Lehar also warns of the kinds of illegal activity that could proliferate without proper oversight: bad deals, insider trading, bots that buy land and then resell it at exorbitant prices. As recently as May, several American plot owners fell victim to a phishing scheme and had their user credentials stolen. Within days, their land was gone. “These things are happening in the metaverse that don’t happen in real-world real estate because they’re outlawed,” Lehar says.

A rendering of Snoop Dogg's metaverse mansion
Snoop Dogg owns a mansion in The Sandbox, a metaverse platform that holds events and experiences. It’s known as the Snoopverse

For Mars House creator Krista Kim, one of the most dystopian developments would be if the metaverse became simply a container for ad space. Her augmented-reality healing home is one part of her broader manifesto: to explore how technology can be used as a tool for well-being. “I had so many people reach out to me, like, ‘Let’s build houses together and sell them.’ And I was like, ‘No, this is not my interest,’” Kim says. “The way to create a viable real estate market in the metaverse is to focus on community—making immersive cultural meeting places—on top of the spaces themselves.” So far, Kim’s plans include creating healing installations, like meditation and yoga sessions, but every so often, she dips outside of the metaverse: She recently designed a real-life psychedelic trunk for Louis Vuitton’s 200th anniversary, and she’s planning to create a one-of-a-kind physical furniture line inspired by the pieces in Mars House.

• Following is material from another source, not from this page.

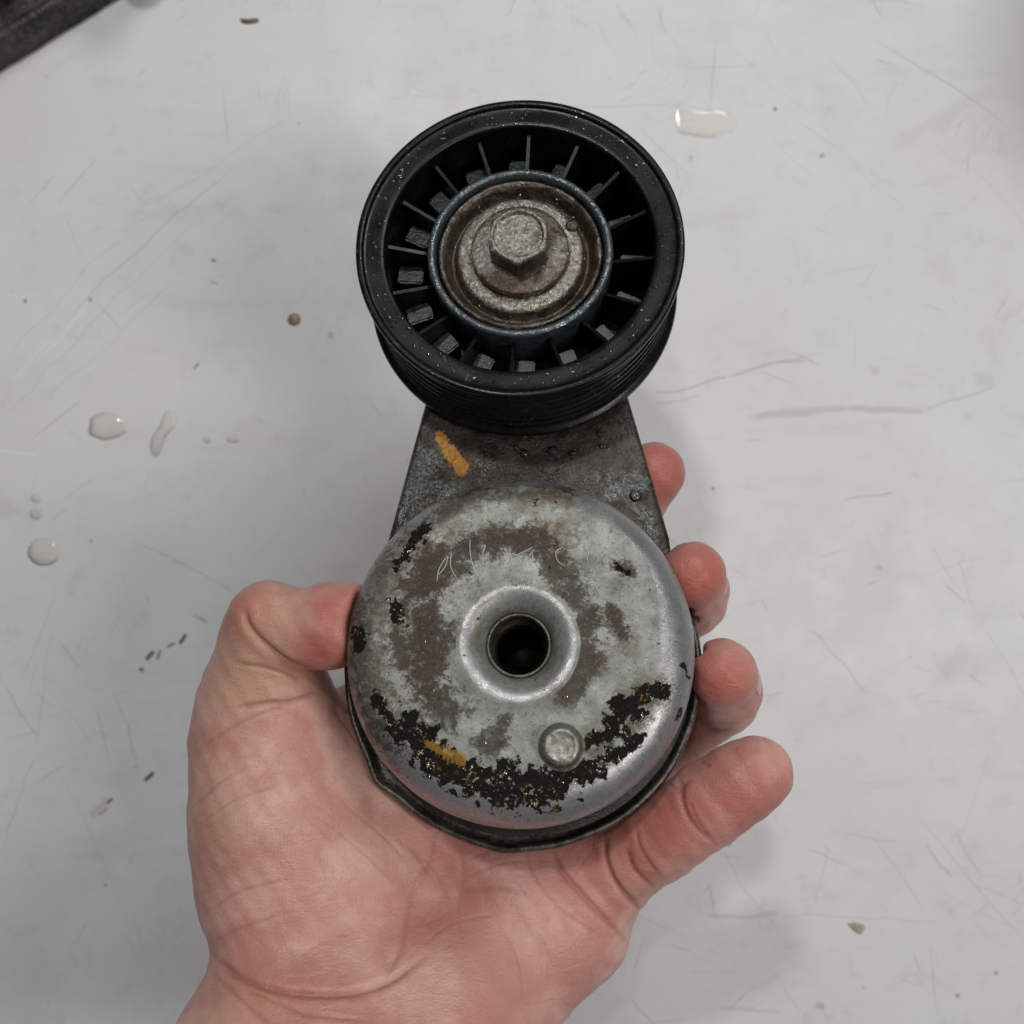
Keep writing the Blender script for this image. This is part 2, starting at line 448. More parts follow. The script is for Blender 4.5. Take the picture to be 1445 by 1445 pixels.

As for how the metaverse will expand, there are, as always, more guesses than answers. A market research report from BrandEssence projects that its real-estate sector will grow at a compound annual rate of 31 per cent through 2028. In preparation for our mixed-reality future, Kim bought her first Oculus headset after the sale of Mars House. In April, Decentraland’s average daily number of sales transactions slumped to 28.6, which signalled to analysts that buyers hadn’t lost their taste for property but were simply keen to hang onto the ones they already had. “Every asset class—whether it’s gold, oil or metaverse real estate—is probably going to have bubbles,” Sugarman says. “It’s no different than Toronto real estate. So if you’re thinking of investing, you need to look at certain criteria: Is it the right time? What are the comparable prices? Does this purchase make sense? And who are my neighbours?”

Recently, the Metaverse Group signed Forever21 as a client for an immersive virtual storefront. The commercial side of things is certainly flourishing, but Sugarman predicts an oncoming boom that will be very reminiscent of our shared, non-virtual reality: People are starting to build condos in the metaverse.